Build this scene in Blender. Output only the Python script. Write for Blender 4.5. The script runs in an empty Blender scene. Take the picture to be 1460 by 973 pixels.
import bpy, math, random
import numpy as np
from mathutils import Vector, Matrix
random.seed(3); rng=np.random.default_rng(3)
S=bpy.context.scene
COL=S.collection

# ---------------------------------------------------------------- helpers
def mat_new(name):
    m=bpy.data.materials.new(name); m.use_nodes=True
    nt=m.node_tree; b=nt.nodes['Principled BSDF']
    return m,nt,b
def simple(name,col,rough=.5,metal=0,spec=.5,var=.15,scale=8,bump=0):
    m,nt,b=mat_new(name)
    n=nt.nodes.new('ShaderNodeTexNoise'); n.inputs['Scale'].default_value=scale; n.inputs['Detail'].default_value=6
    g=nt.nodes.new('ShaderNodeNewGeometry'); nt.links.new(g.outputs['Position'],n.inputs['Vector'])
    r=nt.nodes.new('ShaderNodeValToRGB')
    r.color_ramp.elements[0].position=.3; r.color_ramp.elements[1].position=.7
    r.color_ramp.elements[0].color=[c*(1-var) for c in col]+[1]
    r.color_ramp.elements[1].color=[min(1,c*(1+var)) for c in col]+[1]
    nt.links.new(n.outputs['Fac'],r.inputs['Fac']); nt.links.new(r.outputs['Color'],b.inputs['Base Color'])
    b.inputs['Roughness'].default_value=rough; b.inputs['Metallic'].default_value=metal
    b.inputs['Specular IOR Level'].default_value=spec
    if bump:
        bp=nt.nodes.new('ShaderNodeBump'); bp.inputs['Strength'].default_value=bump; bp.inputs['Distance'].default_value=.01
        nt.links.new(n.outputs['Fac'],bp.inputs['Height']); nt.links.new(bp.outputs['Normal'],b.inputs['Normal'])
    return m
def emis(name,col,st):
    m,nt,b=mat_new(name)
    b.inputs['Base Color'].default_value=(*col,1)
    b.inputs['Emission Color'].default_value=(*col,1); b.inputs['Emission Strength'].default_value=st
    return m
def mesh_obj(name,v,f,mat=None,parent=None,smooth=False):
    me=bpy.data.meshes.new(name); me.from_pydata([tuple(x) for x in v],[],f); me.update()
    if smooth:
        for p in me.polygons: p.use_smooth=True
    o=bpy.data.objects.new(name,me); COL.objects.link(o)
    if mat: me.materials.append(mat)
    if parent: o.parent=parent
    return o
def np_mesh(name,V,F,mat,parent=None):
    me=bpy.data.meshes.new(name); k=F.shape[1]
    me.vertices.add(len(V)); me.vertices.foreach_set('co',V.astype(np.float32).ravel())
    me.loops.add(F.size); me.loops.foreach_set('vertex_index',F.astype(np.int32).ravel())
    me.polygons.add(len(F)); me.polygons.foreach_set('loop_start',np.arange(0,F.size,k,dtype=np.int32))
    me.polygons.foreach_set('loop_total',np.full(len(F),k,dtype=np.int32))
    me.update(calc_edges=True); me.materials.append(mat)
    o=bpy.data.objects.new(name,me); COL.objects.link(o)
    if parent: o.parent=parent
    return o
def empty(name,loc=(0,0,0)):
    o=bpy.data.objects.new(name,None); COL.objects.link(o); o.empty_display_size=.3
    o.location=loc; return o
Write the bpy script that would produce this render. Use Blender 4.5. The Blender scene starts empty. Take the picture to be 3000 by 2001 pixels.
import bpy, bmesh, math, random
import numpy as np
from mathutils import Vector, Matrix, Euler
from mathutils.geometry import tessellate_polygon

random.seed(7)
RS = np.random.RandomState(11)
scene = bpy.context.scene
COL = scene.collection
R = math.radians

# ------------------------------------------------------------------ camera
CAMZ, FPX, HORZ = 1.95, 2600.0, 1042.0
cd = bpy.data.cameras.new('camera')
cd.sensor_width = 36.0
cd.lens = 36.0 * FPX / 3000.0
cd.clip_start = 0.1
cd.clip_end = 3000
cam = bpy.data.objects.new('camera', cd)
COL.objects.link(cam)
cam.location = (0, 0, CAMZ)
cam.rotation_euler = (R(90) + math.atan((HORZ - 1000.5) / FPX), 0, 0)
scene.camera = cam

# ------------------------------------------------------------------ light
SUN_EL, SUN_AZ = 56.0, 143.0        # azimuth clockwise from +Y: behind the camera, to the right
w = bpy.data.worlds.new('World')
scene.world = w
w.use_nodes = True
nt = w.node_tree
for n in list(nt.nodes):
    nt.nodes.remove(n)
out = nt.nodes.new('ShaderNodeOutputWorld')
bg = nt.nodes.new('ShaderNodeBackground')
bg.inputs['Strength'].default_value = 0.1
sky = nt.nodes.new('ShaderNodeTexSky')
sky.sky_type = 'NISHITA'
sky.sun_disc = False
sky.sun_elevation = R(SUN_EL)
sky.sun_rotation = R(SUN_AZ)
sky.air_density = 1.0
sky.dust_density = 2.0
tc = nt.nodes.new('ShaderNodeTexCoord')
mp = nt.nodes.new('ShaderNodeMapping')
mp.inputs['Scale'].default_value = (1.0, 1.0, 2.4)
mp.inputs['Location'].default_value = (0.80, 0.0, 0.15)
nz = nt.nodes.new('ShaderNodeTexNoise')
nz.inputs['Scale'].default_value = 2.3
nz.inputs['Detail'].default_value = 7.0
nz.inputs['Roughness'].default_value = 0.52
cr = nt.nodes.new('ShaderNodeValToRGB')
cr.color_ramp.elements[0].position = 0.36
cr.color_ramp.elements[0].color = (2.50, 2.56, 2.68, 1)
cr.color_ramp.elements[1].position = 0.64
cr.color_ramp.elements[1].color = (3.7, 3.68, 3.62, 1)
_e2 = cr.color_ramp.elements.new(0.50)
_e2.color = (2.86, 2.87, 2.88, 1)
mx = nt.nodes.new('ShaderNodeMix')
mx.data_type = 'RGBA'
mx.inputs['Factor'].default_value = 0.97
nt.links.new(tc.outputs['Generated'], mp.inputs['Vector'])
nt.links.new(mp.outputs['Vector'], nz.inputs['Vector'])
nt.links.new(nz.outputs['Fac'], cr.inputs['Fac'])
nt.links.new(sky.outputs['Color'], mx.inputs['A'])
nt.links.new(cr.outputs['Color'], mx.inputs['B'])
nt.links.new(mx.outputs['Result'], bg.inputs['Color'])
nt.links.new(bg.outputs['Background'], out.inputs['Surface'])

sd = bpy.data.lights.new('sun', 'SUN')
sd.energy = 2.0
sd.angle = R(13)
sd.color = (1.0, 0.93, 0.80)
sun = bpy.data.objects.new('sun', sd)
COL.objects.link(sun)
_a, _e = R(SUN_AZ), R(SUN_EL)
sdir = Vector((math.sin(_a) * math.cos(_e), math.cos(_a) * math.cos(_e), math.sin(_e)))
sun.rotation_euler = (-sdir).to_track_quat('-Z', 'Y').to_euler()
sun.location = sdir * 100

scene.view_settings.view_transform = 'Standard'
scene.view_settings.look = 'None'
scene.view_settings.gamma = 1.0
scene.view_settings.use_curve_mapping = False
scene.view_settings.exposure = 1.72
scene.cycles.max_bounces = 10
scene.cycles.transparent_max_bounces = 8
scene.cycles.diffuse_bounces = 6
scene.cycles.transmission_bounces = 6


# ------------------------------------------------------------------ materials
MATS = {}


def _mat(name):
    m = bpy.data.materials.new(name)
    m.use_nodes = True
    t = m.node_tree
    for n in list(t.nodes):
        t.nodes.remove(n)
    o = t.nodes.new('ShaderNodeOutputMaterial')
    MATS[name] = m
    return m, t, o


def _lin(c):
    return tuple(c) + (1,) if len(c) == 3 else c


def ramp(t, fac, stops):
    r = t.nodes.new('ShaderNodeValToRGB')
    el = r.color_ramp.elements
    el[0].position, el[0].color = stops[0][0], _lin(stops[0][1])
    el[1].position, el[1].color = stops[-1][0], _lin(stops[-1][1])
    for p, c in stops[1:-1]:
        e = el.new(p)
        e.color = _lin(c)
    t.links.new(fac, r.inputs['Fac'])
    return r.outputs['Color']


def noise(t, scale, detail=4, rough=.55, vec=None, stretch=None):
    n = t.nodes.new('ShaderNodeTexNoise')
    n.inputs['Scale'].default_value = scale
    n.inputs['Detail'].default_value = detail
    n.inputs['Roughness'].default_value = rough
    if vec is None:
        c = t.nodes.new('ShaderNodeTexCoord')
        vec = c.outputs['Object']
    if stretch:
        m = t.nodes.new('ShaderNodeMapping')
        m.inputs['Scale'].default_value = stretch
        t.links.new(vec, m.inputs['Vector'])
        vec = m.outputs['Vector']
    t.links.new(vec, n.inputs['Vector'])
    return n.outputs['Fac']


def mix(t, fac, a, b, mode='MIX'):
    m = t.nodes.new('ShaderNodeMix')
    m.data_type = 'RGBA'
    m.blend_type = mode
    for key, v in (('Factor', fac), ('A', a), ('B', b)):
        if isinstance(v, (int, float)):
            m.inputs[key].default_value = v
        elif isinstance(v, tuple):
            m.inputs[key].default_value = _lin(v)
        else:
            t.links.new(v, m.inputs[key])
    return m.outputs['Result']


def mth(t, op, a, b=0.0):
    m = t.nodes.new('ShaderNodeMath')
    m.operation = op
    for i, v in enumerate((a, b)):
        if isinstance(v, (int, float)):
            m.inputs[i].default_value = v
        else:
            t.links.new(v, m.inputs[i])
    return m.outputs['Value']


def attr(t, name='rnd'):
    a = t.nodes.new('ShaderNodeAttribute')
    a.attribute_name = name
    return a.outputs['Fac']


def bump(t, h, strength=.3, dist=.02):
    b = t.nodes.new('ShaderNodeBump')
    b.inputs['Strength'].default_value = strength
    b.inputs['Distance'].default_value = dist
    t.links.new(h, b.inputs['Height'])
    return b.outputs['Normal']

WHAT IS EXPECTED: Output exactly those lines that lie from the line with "Write the bpy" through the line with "from mathutils.geometry import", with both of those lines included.

THE RESULT:
Write the bpy script that would produce this render. Use Blender 4.5. The Blender scene starts empty. Take the picture to be 3000 by 2001 pixels.
import bpy, bmesh, math, random
import numpy as np
from mathutils import Vector, Matrix, Euler
from mathutils.geometry import tessellate_polygon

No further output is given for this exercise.